The Cardano smart contract Era is almost upon us. And you may have noticed that the team behind the project have a fondness for naming phases of the project and specific releases after some of their heroes from the world of science, philosophy and mathematics.

The project itself is named after Geralomo Cardano, a Renaissance polymath who lived in Italy in the 16th Century.

This current phase is known as Goguen, after Joseph Goguen a computer scientist who pioneered work in a number of important fields such as fuzzy sets and abstract data types).
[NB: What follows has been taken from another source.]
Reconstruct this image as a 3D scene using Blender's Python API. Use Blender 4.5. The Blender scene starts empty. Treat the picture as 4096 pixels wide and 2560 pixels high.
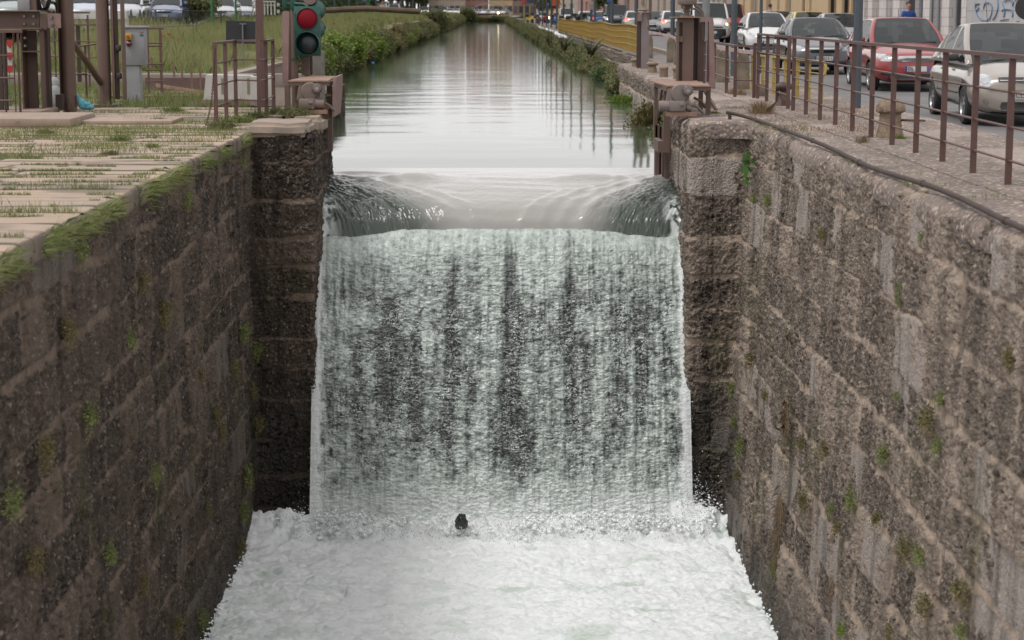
import bpy, bmesh, math, random
import numpy as np
from mathutils import Vector, Matrix
from mathutils.bvhtree import BVHTree

random.seed(7); RNG = np.random.default_rng(7)
SC = bpy.context.scene
COL = SC.collection
R = math.radians

# ------------------------------------------------------------------ camera, sky, sun, exposure
F, CX, CY = 7800.0, 2048.0, 1280.0          # focal length and centre in photo pixels (4096 x 2560)
PITCH = math.atan(1230.0 / F)
YAW = math.atan(87.0 * math.cos(PITCH) / F)
EYE = Vector((0, 0, 1.6))
cam = bpy.data.cameras.new("camera"); camo = bpy.data.objects.new("camera", cam); COL.objects.link(camo)
camo.location = EYE; camo.rotation_euler = (math.pi / 2 - PITCH, 0, -YAW)
cam.sensor_width = 36; cam.lens = 36 * F / 4096; cam.clip_start = 0.5; cam.clip_end = 3000
cam.dof.use_dof = True; cam.dof.focus_distance = 27.5; cam.dof.aperture_fstop = 3.2
SC.camera = camo

SUN_EL, SUN_AZ = R(60), R(-122)             # azimuth from +Y towards +X
w = bpy.data.worlds.new("World"); SC.world = w; w.use_nodes = True
nt = w.node_tree; nt.nodes.clear(); N = nt.nodes.new; L = nt.links.new
sky = N("ShaderNodeTexSky"); sky.sky_type = 'NISHITA'; sky.sun_disc = False
sky.sun_elevation = SUN_EL; sky.sun_rotation = SUN_AZ; sky.air_density = 1.5; sky.dust_density = 6
hsv = N("ShaderNodeHueSaturation"); hsv.inputs['Saturation'].default_value = 0.12
tc = N("ShaderNodeTexCoord"); mp = N("ShaderNodeMapping"); mp.inputs['Scale'].default_value = (1.5, 1.5, 5)
ns = N("ShaderNodeTexNoise"); ns.inputs['Scale'].default_value = 1.6; ns.inputs['Detail'].default_value = 7
cr = N("ShaderNodeValToRGB"); cr.color_ramp.elements[0].position = .3; cr.color_ramp.elements[1].position = .72
cr.color_ramp.elements[0].color = (7.5, 7.4, 7.5, 1); cr.color_ramp.elements[1].color = (9.5, 9.3, 9.25, 1)
mx = N("ShaderNodeMix"); mx.data_type = 'RGBA'; mx.inputs['Factor'].default_value = .8
bg = N("ShaderNodeBackground"); bg.inputs['Strength'].default_value = 0.1; out = N("ShaderNodeOutputWorld")
L(sky.outputs[0], hsv.inputs['Color']); L(tc.outputs['Generated'], mp.inputs[0]); L(mp.outputs[0], ns.inputs[0])
L(ns.outputs['Fac'], cr.inputs[0]); L(hsv.outputs[0], mx.inputs['A']); L(cr.outputs[0], mx.inputs['B'])
L(mx.outputs['Result'], bg.inputs[0]); L(bg.outputs[0], out.inputs[0])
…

The release that will actually fully implement Smart Contracts is named Alonzo, after Alonzo Church, who along with Alan Turing formulated the Church-Turing thesis (an important finding on the nature of computable functions).

Alonzo Church (1903–1995)

The really big contribution that Church made to mathematics (which links to smart contracts) is Lambda Calculus. From the wikipedia article:

Lambda calculus (also written as λ-calculus) is a formal system in mathematical logic for expressing computation based on function abstraction and application using variable binding and substitution. It is a universal model of computation that can be used to simulate any Turing machine. It was introduced by the mathematician Alonzo Church in the 1930s as part of his research into the foundations of mathematics.

https://en.wikipedia.org/wiki/Lambda_calculus

The use of Lambda calculus for smart contracts (via Plutus) is another one of the reasons that Cardano is so far ahead of the pack. We’ll come back and explore that another time.